During Amazon’s annual re:Mars event, the company announced a new feature that can synthesize short audio clips into longer clips.
According to TechCrunch, a scenario featured at the conference was the voice of a deceased loved one; specifically, a grandmother is used to read a bedtime story to a grandson. Senior Vice President and Head Scientist for Alexa at Amazon, Rohit Prasad, stated that using the new technology, Amazon can just turn one minute of speech into endless possibilities.

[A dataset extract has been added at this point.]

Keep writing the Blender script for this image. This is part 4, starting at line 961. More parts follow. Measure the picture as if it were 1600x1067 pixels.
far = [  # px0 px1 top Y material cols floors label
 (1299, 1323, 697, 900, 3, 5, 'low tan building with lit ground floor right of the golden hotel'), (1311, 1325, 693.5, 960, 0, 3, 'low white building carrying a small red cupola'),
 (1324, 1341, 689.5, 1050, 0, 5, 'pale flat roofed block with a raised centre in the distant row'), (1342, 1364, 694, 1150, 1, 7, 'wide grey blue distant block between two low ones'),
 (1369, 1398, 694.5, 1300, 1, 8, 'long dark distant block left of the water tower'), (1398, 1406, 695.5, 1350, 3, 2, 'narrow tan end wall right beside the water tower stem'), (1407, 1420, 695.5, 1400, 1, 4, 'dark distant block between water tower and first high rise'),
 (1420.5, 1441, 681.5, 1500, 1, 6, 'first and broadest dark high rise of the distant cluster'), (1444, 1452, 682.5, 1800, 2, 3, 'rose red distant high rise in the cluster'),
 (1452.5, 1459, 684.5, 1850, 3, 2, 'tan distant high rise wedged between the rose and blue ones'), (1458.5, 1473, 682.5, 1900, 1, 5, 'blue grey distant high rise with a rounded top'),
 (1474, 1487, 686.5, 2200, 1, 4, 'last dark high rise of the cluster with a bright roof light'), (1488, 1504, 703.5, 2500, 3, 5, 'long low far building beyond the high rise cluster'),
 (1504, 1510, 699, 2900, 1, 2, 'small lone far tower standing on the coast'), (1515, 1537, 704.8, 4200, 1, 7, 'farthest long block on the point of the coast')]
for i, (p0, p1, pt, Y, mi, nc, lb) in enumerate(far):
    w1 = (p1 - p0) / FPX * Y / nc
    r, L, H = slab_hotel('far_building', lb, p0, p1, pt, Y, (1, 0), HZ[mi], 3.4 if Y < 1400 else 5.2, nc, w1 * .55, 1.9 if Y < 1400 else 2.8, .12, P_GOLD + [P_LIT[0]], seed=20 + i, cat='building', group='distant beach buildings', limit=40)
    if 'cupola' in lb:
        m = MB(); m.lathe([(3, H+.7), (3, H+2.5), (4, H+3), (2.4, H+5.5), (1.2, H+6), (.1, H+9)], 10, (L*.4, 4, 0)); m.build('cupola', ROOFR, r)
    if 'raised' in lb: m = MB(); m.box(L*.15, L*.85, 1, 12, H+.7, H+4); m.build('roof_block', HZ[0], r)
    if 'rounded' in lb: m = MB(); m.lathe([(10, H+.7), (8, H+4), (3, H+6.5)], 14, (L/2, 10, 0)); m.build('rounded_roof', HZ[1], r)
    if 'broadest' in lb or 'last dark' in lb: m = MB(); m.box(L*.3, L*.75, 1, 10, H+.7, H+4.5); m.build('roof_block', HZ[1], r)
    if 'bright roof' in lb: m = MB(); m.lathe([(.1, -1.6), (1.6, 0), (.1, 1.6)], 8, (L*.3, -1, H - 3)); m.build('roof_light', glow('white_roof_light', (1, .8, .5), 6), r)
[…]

“This required inventions where we had to learn to produce a high-quality voice with less than a minute of recording versus hours of recording in the studio, the way we made it happen is by framing the problem as a voice conversion task and not a speech generation path. We are unquestionably living in the golden era of AI, where our dreams and science fictions are becoming a reality,” Prasad notes.
Prasad further shared that they are working on Alexa to become more human-like. The company is going for a more “think-before-you-speak” approach, where Alexa would use “implicit commonsense knowledge” to generate responses. For example, if a customer on Valentine’s Day was to ask “Alexa, Alexa, I want to buy flowers for my wife,” Alexa would respond with, “Perhaps you should get her red roses.”
Amazon has not revealed a timeline on when we can expect this feature to roll out; the executive claimed that they are “working on it.”